In the instant case, the assessing officer has reopened the assessment only to assess the income, if any, that has escaped the assessment for the years under consideration. The assessments have been reopened only on the basis of the impugned incriminating document found at the premises of M/s RNS infrastructure. We also notice that the search team has recorded a statement from VP – Finance of M/s RNS Infrastructure Ltd u/s 132(4) of the Act on 12.2012 and he was confronted with the impugned incriminating document. In the reply given by the VP – Finance, he has stated that the entries were made by him on the basis of information given to him over phone from its Kudal Maharashtra branch. With regard to the entry made as “Rane-CM” also, he simply stated that the information was received from the branch. Thus, we notice that in none of the answers given, the VP- finance has implicated the assessee. In spite of these facts, the investigation wing has passed on these documents and information to the assessing officer and accordingly he has also reopened the assessments of the two years under consideration.

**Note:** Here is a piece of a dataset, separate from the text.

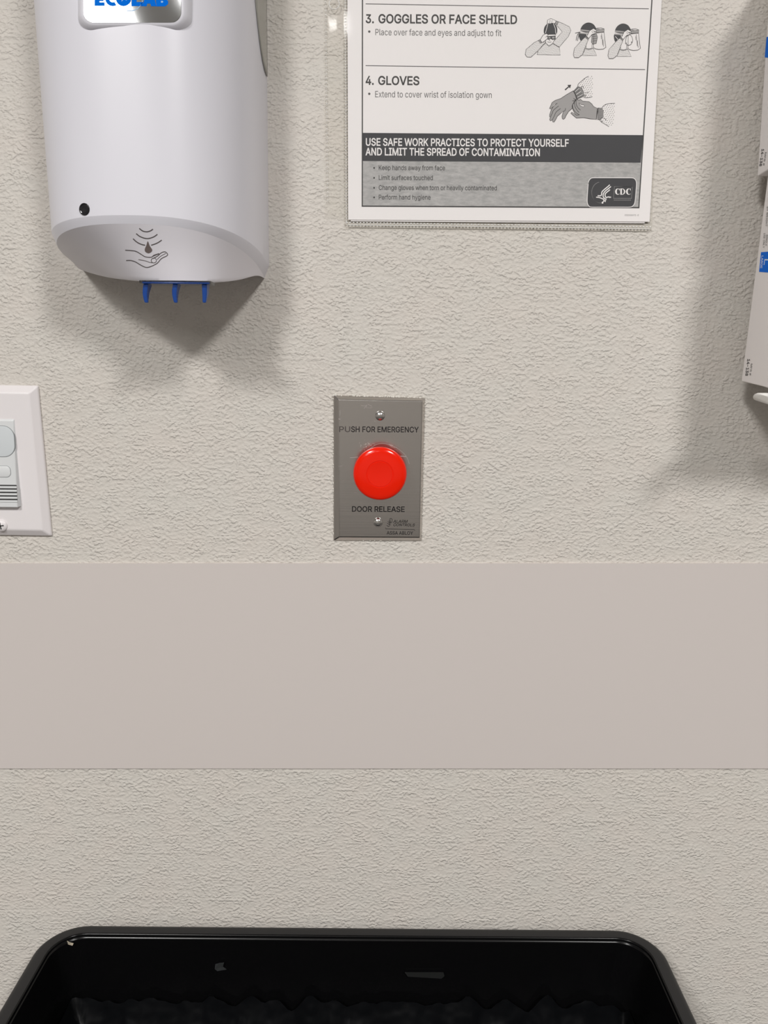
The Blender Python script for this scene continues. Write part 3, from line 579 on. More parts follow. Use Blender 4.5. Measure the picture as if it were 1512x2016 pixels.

The assessing officer has also furnished to the assessee the reasons for reopening of the assessments and the assessee has also objected to the The assessing officer has specifically addressed those objections and has also rejected the same. In the notice issued u/s 142(1) of the Act, the assessing officer has asked the assessee to clarify about the impugned incriminating document and also to give explanations as to why the amounts mentioned therein should not be added back to the total income of the assessee. In response thereto, the assessee has filed a reply, wherein he has denied any connection with the incriminating document. The assessing officer was satisfied with the said explanations and accordingly did not make any addition to the total income in both the years.

However, the Ld Pr. CIT has taken the view that the assessing officer has completed the assessments without making proper enquiries with regard to the incriminating documents. According to Ld Pr. CIT, the AO should have made further enquiries in this matter. Accordingly he has passed the impugned revision order.